-------- INFORMATION PROVIDED --------

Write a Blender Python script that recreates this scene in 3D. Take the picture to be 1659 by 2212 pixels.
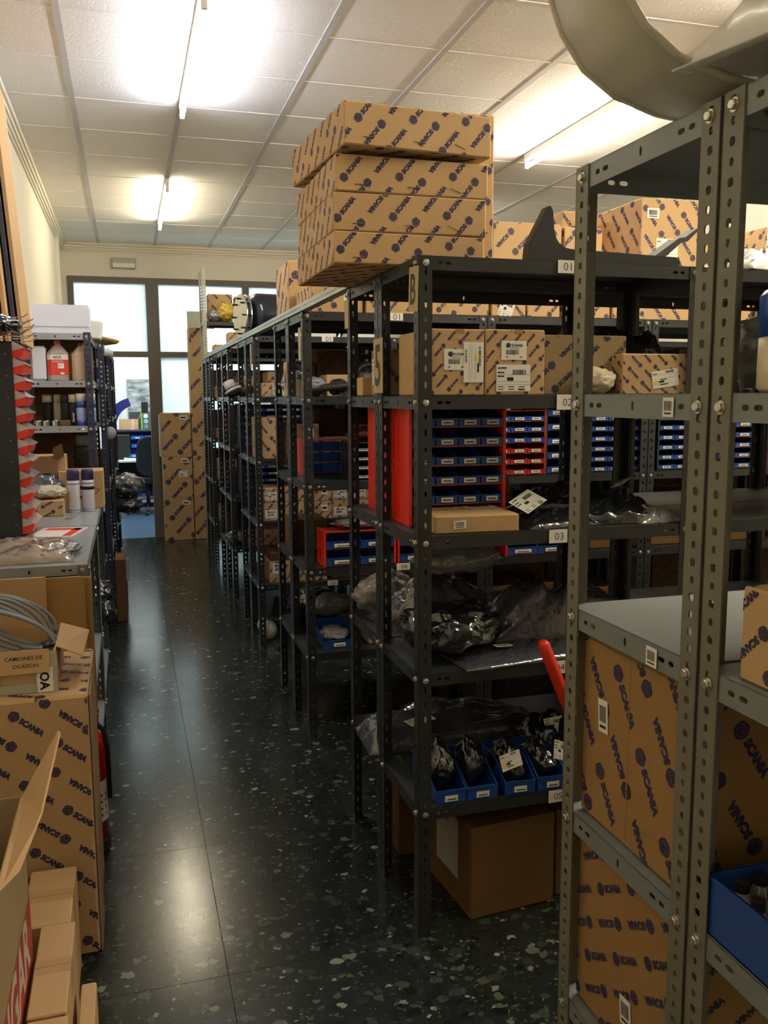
import bpy, bmesh, math, random
from mathutils import Matrix, Vector, noise
R = math.radians
PI = math.pi
for o in list(bpy.data.objects): bpy.data.objects.remove(o)
SC = bpy.context.scene
COL = SC.collection

# ---------------------------------------------------------------- camera
cam = bpy.data.cameras.new('camera'); camo = bpy.data.objects.new('camera', cam); COL.objects.link(camo)
cam.sensor_fit = 'VERTICAL'; cam.sensor_height = 24.0; cam.sensor_width = 18.0
cam.lens = 1873.1 / 2212 * 24.0
cam.clip_start = 0.02
camo.matrix_world = (Matrix.Translation((0, 0, 1.62)) @ Matrix.Rotation(-.2861943, 4, 'Z')
                     @ Matrix.Rotation(PI / 2 - .1328169, 4, 'X') @ Matrix.Rotation(-.005396, 4, 'Z'))
SC.camera = camo
# ---------------------------------------------------------------- look
SC.view_settings.view_transform = 'Standard'; SC.view_settings.look = 'None'
SC.view_settings.gamma = 1; SC.view_settings.use_curve_mapping = False
SC.view_settings.exposure = 1.22
w = bpy.data.worlds.new('world'); SC.world = w; w.use_nodes = True
w.node_tree.nodes['Background'].inputs[0].default_value = (.5, .55, .6, 1)
w.node_tree.nodes['Background'].inputs[1].default_value = 0.02
SC.cycles.max_bounces = 7; SC.cycles.diffuse_bounces = 5; SC.cycles.glossy_bounces = 3
SC.cycles.transmission_bounces = 4; SC.cycles.transparent_max_bounces = 8
SC.cycles.sample_clamp_indirect = 4.0
SC.cycles.caustics_reflective = False; SC.cycles.caustics_refractive = False
# lamp powers (emission of the tubes): (x, y0, y1, colour, strength)
LAMPS = [(.38, .5, 2.0, (1, .89, .70), 8, 'overhead above the viewer, nearest of the left tubes'),
         (.378, 3.85, 5.36, (.83, .88, 1.0), 54, 'cool white one over the aisle near the camera'),
         (.378, 7.2, 8.85, (1, .88, .64), 42, 'warm one over the far end of the aisle'),
         (2.80, 1.35, 3.20, (1, .90, .70), 190, 'at upper right above the milky bag'),
         (2.78, 4.25, 5.85, (1, .91, .74), 100, 'behind the tall stack of four cartons'),
         (2.78, 7.4, 9.0, (1, .89, .70), 40, 'over the far right shelving')]
OFFICE = [(.3, 11.2, 13.2), (1.9, 11.2, 13.2)]
OFFICE_STRENGTH = 125

# ---------------------------------------------------------------- materials
MATS = {}
def mat(name, col, rough=.5, metal=0, spec=.5, bump=0, bscale=200, var=0, vscale=5, emit=None, coat=0, bdetail=2):
    if name in MATS: return MATS[name]
    m = bpy.data.materials.new(name); m.use_nodes = True
    nt = m.node_tree; b = nt.nodes['Principled BSDF']
    b.inputs['Base Color'].default_value = (*col, 1); b.inputs['Roughness'].default_value = rough
    b.inputs['Metallic'].default_value = metal; b.inputs['Specular IOR Level'].default_value = spec
    b.inputs['Coat Weight'].default_value = coat
    tc = nt.nodes.new('ShaderNodeTexCoord')
    if bump:
        n = nt.nodes.new('ShaderNodeTexNoise'); n.inputs['Scale'].default_value = bscale; n.inputs['Detail'].default_value = bdetail
        bp = nt.nodes.new('ShaderNodeBump'); bp.inputs['Strength'].default_value = bump; bp.inputs['Distance'].default_value = .01
        nt.links.new(tc.outputs['Object'], n.inputs['Vector']); nt.links.new(n.outputs['Fac'], bp.inputs['Height'])
        nt.links.new(bp.outputs['Normal'], b.inputs['Normal'])
    if var:
        n = nt.nodes.new('ShaderNodeTexNoise'); n.inputs['Scale'].default_value = vscale; n.inputs['Detail'].default_value = 4
        mx = nt.nodes.new('ShaderNodeMix'); mx.data_type = 'RGBA'
        mx.inputs['A'].default_value = (*[c * (1 - var) for c in col], 1)
        mx.inputs['B'].default_value = (*[min(1, c * (1 + var)) for c in col], 1)
        nt.links.new(tc.outputs['Object'], n.inputs['Vector']); nt.links.new(n.outputs['Fac'], mx.inputs['Factor'])
        nt.links.new(mx.outputs['Result'], b.inputs['Base Color'])
    if emit:
        b.inputs['Emission Color'].default_value = (*emit[0], 1); b.inputs['Emission Strength'].default_value = emit[1]
    MATS[name] = m
    return m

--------

__INSTRUCTION__
Repeat the material exactly as it reads, without any of its pictures.

__ANSWER IN FULL__
Write a Blender Python script that recreates this scene in 3D. Take the picture to be 1659 by 2212 pixels.
import bpy, bmesh, math, random
from mathutils import Matrix, Vector, noise
R = math.radians
PI = math.pi
for o in list(bpy.data.objects): bpy.data.objects.remove(o)
SC = bpy.context.scene
COL = SC.collection

# ---------------------------------------------------------------- camera
cam = bpy.data.cameras.new('camera'); camo = bpy.data.objects.new('camera', cam); COL.objects.link(camo)
cam.sensor_fit = 'VERTICAL'; cam.sensor_height = 24.0; cam.sensor_width = 18.0
cam.lens = 1873.1 / 2212 * 24.0
cam.clip_start = 0.02
camo.matrix_world = (Matrix.Translation((0, 0, 1.62)) @ Matrix.Rotation(-.2861943, 4, 'Z')
                     @ Matrix.Rotation(PI / 2 - .1328169, 4, 'X') @ Matrix.Rotation(-.005396, 4, 'Z'))
SC.camera = camo
# ---------------------------------------------------------------- look
SC.view_settings.view_transform = 'Standard'; SC.view_settings.look = 'None'
SC.view_settings.gamma = 1; SC.view_settings.use_curve_mapping = False
SC.view_settings.exposure = 1.22
w = bpy.data.worlds.new('world'); SC.world = w; w.use_nodes = True
w.node_tree.nodes['Background'].inputs[0].default_value = (.5, .55, .6, 1)
w.node_tree.nodes['Background'].inputs[1].default_value = 0.02
SC.cycles.max_bounces = 7; SC.cycles.diffuse_bounces = 5; SC.cycles.glossy_bounces = 3
SC.cycles.transmission_bounces = 4; SC.cycles.transparent_max_bounces = 8
SC.cycles.sample_clamp_indirect = 4.0
SC.cycles.caustics_reflective = False; SC.cycles.caustics_refractive = False
# lamp powers (emission of the tubes): (x, y0, y1, colour, strength)
LAMPS = [(.38, .5, 2.0, (1, .89, .70), 8, 'overhead above the viewer, nearest of the left tubes'),
         (.378, 3.85, 5.36, (.83, .88, 1.0), 54, 'cool white one over the aisle near the camera'),
         (.378, 7.2, 8.85, (1, .88, .64), 42, 'warm one over the far end of the aisle'),
         (2.80, 1.35, 3.20, (1, .90, .70), 190, 'at upper right above the milky bag'),
         (2.78, 4.25, 5.85, (1, .91, .74), 100, 'behind the tall stack of four cartons'),
         (2.78, 7.4, 9.0, (1, .89, .70), 40, 'over the far right shelving')]
OFFICE = [(.3, 11.2, 13.2), (1.9, 11.2, 13.2)]
OFFICE_STRENGTH = 125

# ---------------------------------------------------------------- materials
MATS = {}
def mat(name, col, rough=.5, metal=0, spec=.5, bump=0, bscale=200, var=0, vscale=5, emit=None, coat=0, bdetail=2):
    if name in MATS: return MATS[name]
    m = bpy.data.materials.new(name); m.use_nodes = True
    nt = m.node_tree; b = nt.nodes['Principled BSDF']
    b.inputs['Base Color'].default_value = (*col, 1); b.inputs['Roughness'].default_value = rough
    b.inputs['Metallic'].default_value = metal; b.inputs['Specular IOR Level'].default_value = spec
    b.inputs['Coat Weight'].default_value = coat
    tc = nt.nodes.new('ShaderNodeTexCoord')
    if bump:
        n = nt.nodes.new('ShaderNodeTexNoise'); n.inputs['Scale'].default_value = bscale; n.inputs['Detail'].default_value = bdetail
        bp = nt.nodes.new('ShaderNodeBump'); bp.inputs['Strength'].default_value = bump; bp.inputs['Distance'].default_value = .01
        nt.links.new(tc.outputs['Object'], n.inputs['Vector']); nt.links.new(n.outputs['Fac'], bp.inputs['Height'])
        nt.links.new(bp.outputs['Normal'], b.inputs['Normal'])
    if var:
        n = nt.nodes.new('ShaderNodeTexNoise'); n.inputs['Scale'].default_value = vscale; n.inputs['Detail'].default_value = 4
        mx = nt.nodes.new('ShaderNodeMix'); mx.data_type = 'RGBA'
        mx.inputs['A'].default_value = (*[c * (1 - var) for c in col], 1)
        mx.inputs['B'].default_value = (*[min(1, c * (1 + var)) for c in col], 1)
        nt.links.new(tc.outputs['Object'], n.inputs['Vector']); nt.links.new(n.outputs['Fac'], mx.inputs['Factor'])
        nt.links.new(mx.outputs['Result'], b.inputs['Base Color'])
    if emit:
        b.inputs['Emission Color'].default_value = (*emit[0], 1); b.inputs['Emission Strength'].default_value = emit[1]
    MATS[name] = m
    return m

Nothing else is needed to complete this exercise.